Маргинализация всех политических оппонентов делает КПК в известной степени похожей на иракскую армию после второй войны в Персидском заливе. Даже если бы ее распустили или она просто развалилась бы на части, ее все равно следовало бы собрать заново, потому что только члены КПКБ владеют навыками, опытом и связями для управления страной. Как однажды сказал мне известный шанхайский профессор, позицию партии можно выразить следующими словами: «Я умею, а ты — нет. А раз ты не умеешь, я сам все сделаю». Партийная логика носит авторекурсивный характер. Альтернатив нет, потому что они не дозволяются.
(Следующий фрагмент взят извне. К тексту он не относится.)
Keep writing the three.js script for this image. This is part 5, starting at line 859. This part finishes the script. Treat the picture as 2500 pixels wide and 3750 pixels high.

Мало найдется событий, которые отразили бы продвижение Китая и отступление Запада в ходе финансового кризиса столь же ярко, как это в феврале 2009 г. сделал пекинский визит Хиллари Клинтон, нового госсекретаря США. Прежние американские администрации Билла Клинтона и Джорджа Буша-младшего работу начинали с агрессивно-соревновательного отношения к Китаю. Миссис Клинтон еще до посадки в аэропорту публично дала понять, что вопросы прав человека ее не очень-то волнуют. А на пресс-конференции непосредственно перед отлетом она с лучезарной улыбкой призывала китайское правительство продолжать покупку американских долговых обязательств — ни дать ни взять, коммивояжер, сбывающий с рук недоброкачественный товар.